▸ Data
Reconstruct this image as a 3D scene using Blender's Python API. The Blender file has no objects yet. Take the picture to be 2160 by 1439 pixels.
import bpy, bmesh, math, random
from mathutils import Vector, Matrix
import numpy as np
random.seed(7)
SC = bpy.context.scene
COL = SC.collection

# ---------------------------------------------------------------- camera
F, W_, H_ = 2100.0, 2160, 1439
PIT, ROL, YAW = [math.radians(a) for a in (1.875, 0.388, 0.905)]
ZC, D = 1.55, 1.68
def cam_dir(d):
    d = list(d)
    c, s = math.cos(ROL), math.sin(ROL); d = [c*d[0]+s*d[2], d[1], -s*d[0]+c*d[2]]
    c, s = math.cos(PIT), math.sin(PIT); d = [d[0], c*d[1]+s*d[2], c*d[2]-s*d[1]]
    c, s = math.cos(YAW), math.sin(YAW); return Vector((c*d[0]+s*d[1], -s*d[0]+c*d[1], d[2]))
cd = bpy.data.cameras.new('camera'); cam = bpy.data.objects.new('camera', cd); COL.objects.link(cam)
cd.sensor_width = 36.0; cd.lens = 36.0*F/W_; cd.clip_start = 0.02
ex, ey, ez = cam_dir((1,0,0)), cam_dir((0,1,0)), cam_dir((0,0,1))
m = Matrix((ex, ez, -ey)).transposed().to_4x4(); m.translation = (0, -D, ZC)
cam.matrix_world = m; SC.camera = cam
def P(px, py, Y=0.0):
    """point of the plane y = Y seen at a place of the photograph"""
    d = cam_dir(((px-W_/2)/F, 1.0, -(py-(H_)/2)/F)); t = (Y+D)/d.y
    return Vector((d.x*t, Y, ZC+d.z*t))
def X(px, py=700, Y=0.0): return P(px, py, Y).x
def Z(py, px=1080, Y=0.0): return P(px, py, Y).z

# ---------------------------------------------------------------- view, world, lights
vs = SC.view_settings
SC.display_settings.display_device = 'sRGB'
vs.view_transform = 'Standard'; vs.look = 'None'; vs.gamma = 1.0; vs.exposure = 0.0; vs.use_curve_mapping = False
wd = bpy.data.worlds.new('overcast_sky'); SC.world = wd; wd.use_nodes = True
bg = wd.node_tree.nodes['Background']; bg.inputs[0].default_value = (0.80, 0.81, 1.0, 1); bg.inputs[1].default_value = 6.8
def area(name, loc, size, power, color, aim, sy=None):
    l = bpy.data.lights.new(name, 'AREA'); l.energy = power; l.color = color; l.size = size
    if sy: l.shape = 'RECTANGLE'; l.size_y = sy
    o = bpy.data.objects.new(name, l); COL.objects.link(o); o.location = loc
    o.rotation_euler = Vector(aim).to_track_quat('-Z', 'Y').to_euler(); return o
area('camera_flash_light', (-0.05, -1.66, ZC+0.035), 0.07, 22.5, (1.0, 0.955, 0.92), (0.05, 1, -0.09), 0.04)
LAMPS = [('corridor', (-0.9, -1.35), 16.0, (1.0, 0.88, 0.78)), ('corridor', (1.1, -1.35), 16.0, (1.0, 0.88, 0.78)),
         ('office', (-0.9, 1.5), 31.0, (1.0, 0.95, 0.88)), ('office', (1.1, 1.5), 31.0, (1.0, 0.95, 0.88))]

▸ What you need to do
Look above and repeat, character for character, the lines from the first one to the line with "def Z(py, px=1080, Y=0.0): return", counting both.

▸ Complete response
Reconstruct this image as a 3D scene using Blender's Python API. The Blender file has no objects yet. Take the picture to be 2160 by 1439 pixels.
import bpy, bmesh, math, random
from mathutils import Vector, Matrix
import numpy as np
random.seed(7)
SC = bpy.context.scene
COL = SC.collection

# ---------------------------------------------------------------- camera
F, W_, H_ = 2100.0, 2160, 1439
PIT, ROL, YAW = [math.radians(a) for a in (1.875, 0.388, 0.905)]
ZC, D = 1.55, 1.68
def cam_dir(d):
    d = list(d)
    c, s = math.cos(ROL), math.sin(ROL); d = [c*d[0]+s*d[2], d[1], -s*d[0]+c*d[2]]
    c, s = math.cos(PIT), math.sin(PIT); d = [d[0], c*d[1]+s*d[2], c*d[2]-s*d[1]]
    c, s = math.cos(YAW), math.sin(YAW); return Vector((c*d[0]+s*d[1], -s*d[0]+c*d[1], d[2]))
cd = bpy.data.cameras.new('camera'); cam = bpy.data.objects.new('camera', cd); COL.objects.link(cam)
cd.sensor_width = 36.0; cd.lens = 36.0*F/W_; cd.clip_start = 0.02
ex, ey, ez = cam_dir((1,0,0)), cam_dir((0,1,0)), cam_dir((0,0,1))
m = Matrix((ex, ez, -ey)).transposed().to_4x4(); m.translation = (0, -D, ZC)
cam.matrix_world = m; SC.camera = cam
def P(px, py, Y=0.0):
    """point of the plane y = Y seen at a place of the photograph"""
    d = cam_dir(((px-W_/2)/F, 1.0, -(py-(H_)/2)/F)); t = (Y+D)/d.y
    return Vector((d.x*t, Y, ZC+d.z*t))
def X(px, py=700, Y=0.0): return P(px, py, Y).x
def Z(py, px=1080, Y=0.0): return P(px, py, Y).z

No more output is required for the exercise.